● **Task details**
Can you copy out the data exactly? Leave the images out.
+++ Stored data +++
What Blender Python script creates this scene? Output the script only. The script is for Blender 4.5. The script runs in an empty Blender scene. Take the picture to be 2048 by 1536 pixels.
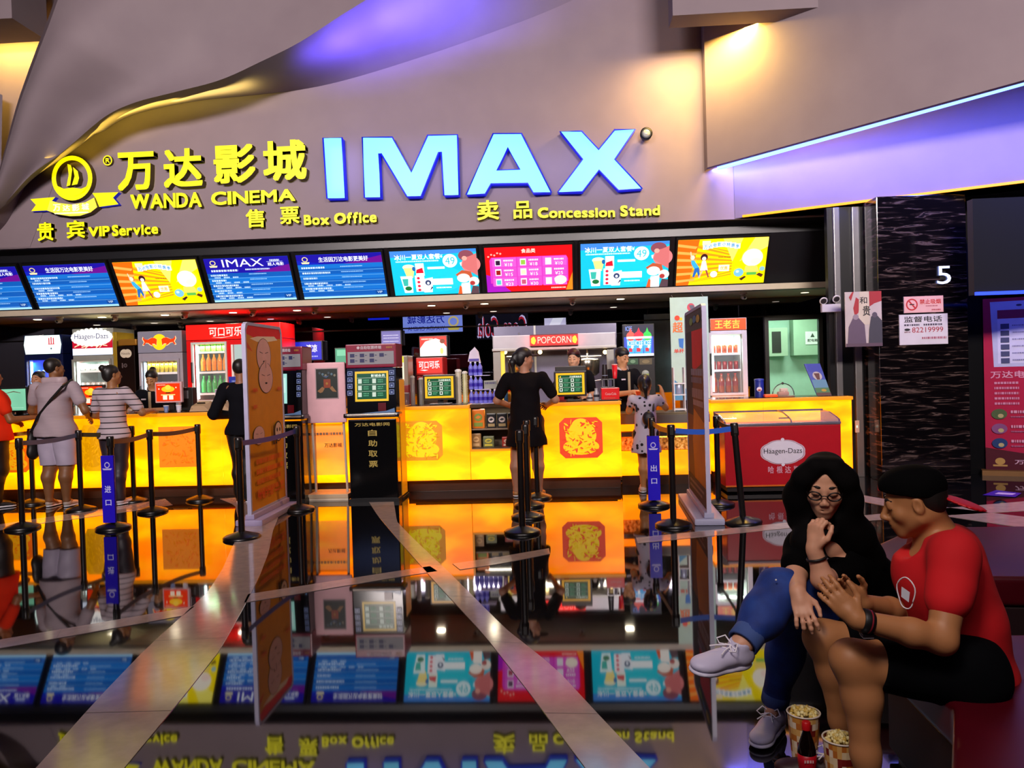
import bpy, math, random
import numpy as np
from mathutils import Vector, Matrix, Euler
from math import sin, cos, pi, radians, sqrt
random.seed(7)
SC = bpy.context.scene
COL = SC.collection
# ---------------------------------------------------------------- camera
F, EYE = 1600.0, 1.45
cam = bpy.data.cameras.new('camera'); cam.sensor_fit = 'HORIZONTAL'; cam.sensor_width = 36; cam.lens = F/2048*36
cam.clip_start = .05; cam.clip_end = 200
camo = bpy.data.objects.new('camera', cam); COL.objects.link(camo)
ROT = Matrix.Rotation(.0614, 3, 'Z') @ Matrix.Rotation(pi/2-.0175, 3, 'X') @ Matrix.Rotation(-.03, 3, 'Z')
camo.matrix_world = Matrix.Translation((0, 0, EYE)) @ ROT.to_4x4()
SC.camera = camo
def ray(x, y): return ROT @ Vector(((x-1024)/F, -(y-768)/F, -1))
def at(x, y, Y):                                   # the point on the vertical plane at distance Y
    d = ray(x, y); return Vector((0, 0, EYE)) + d*(Y/d.y)
def fl(x, y, z=0):                                 # the point on the level plane at height z
    d = ray(x, y); return Vector((0, 0, EYE)) + d*((z-EYE)/d.z)
def P(x, y, dep): return Vector((0, 0, EYE)) + ray(x, y)*dep
# ---------------------------------------------------------------- look
SC.view_settings.view_transform = 'Standard'; SC.view_settings.look = 'None'
SC.view_settings.exposure = 0.0; SC.view_settings.gamma = 1.0; SC.view_settings.use_curve_mapping = False
SC.cycles.max_bounces = 8; SC.cycles.diffuse_bounces = 3; SC.cycles.glossy_bounces = 4; SC.cycles.sample_clamp_indirect = 6
SC.cycles.caustics_reflective = False; SC.cycles.caustics_refractive = False
W = bpy.data.worlds.new('world'); SC.world = W; W.use_nodes = True
W.node_tree.nodes['Background'].inputs[0].default_value = (.30, .26, .36, 1)
W.node_tree.nodes['Background'].inputs[1].default_value = .25
def area(name, loc, size, power, col, rot=(0, 0, 0), spread=pi):
    l = bpy.data.lights.new(name, 'AREA'); l.shape = 'RECTANGLE'; l.size, l.size_y = size
    l.energy = power; l.color = col; l.spread = spread
    o = bpy.data.objects.new(name, l); COL.objects.link(o); o.location = loc; o.rotation_euler = rot
    return o
# added soft fill lamps behind the viewer, lifting the sign wall and floor
area('hall_wall_fill', (-3.5, -1.5, 5.6), (3, 1), 330, (1, .87, .84), (radians(84), 0, radians(6)), radians(75))
area('hall_wall_fill', (3.0, -1.5, 5.6), (3, 1), 330, (1, .87, .84), (radians(84), 0, radians(-4)), radians(75))
area('foyer_fill', (-1, -2, 6.6), (6, 3), 240, (.98, .85, .95))
# added fill lamp, unseen, brightening the seated couple
area('lounge_fill', (-.4, .2, 3.9), (.7, .7), 14, (1, .83, .66), (radians(48), 0, radians(-28)), radians(80))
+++
● **Output for this exercise**
What Blender Python script creates this scene? Output the script only. The script is for Blender 4.5. The script runs in an empty Blender scene. Take the picture to be 2048 by 1536 pixels.
import bpy, math, random
import numpy as np
from mathutils import Vector, Matrix, Euler
from math import sin, cos, pi, radians, sqrt
random.seed(7)
SC = bpy.context.scene
COL = SC.collection
# ---------------------------------------------------------------- camera
F, EYE = 1600.0, 1.45
cam = bpy.data.cameras.new('camera'); cam.sensor_fit = 'HORIZONTAL'; cam.sensor_width = 36; cam.lens = F/2048*36
cam.clip_start = .05; cam.clip_end = 200
camo = bpy.data.objects.new('camera', cam); COL.objects.link(camo)
ROT = Matrix.Rotation(.0614, 3, 'Z') @ Matrix.Rotation(pi/2-.0175, 3, 'X') @ Matrix.Rotation(-.03, 3, 'Z')
camo.matrix_world = Matrix.Translation((0, 0, EYE)) @ ROT.to_4x4()
SC.camera = camo
def ray(x, y): return ROT @ Vector(((x-1024)/F, -(y-768)/F, -1))
def at(x, y, Y):                                   # the point on the vertical plane at distance Y
    d = ray(x, y); return Vector((0, 0, EYE)) + d*(Y/d.y)
def fl(x, y, z=0):                                 # the point on the level plane at height z
    d = ray(x, y); return Vector((0, 0, EYE)) + d*((z-EYE)/d.z)
def P(x, y, dep): return Vector((0, 0, EYE)) + ray(x, y)*dep
# ---------------------------------------------------------------- look
SC.view_settings.view_transform = 'Standard'; SC.view_settings.look = 'None'
SC.view_settings.exposure = 0.0; SC.view_settings.gamma = 1.0; SC.view_settings.use_curve_mapping = False
SC.cycles.max_bounces = 8; SC.cycles.diffuse_bounces = 3; SC.cycles.glossy_bounces = 4; SC.cycles.sample_clamp_indirect = 6
SC.cycles.caustics_reflective = False; SC.cycles.caustics_refractive = False
W = bpy.data.worlds.new('world'); SC.world = W; W.use_nodes = True
W.node_tree.nodes['Background'].inputs[0].default_value = (.30, .26, .36, 1)
W.node_tree.nodes['Background'].inputs[1].default_value = .25
def area(name, loc, size, power, col, rot=(0, 0, 0), spread=pi):
    l = bpy.data.lights.new(name, 'AREA'); l.shape = 'RECTANGLE'; l.size, l.size_y = size
    l.energy = power; l.color = col; l.spread = spread
    o = bpy.data.objects.new(name, l); COL.objects.link(o); o.location = loc; o.rotation_euler = rot
    return o
# added soft fill lamps behind the viewer, lifting the sign wall and floor
area('hall_wall_fill', (-3.5, -1.5, 5.6), (3, 1), 330, (1, .87, .84), (radians(84), 0, radians(6)), radians(75))
area('hall_wall_fill', (3.0, -1.5, 5.6), (3, 1), 330, (1, .87, .84), (radians(84), 0, radians(-4)), radians(75))
area('foyer_fill', (-1, -2, 6.6), (6, 3), 240, (.98, .85, .95))
# added fill lamp, unseen, brightening the seated couple
area('lounge_fill', (-.4, .2, 3.9), (.7, .7), 14, (1, .83, .66), (radians(48), 0, radians(-28)), radians(80))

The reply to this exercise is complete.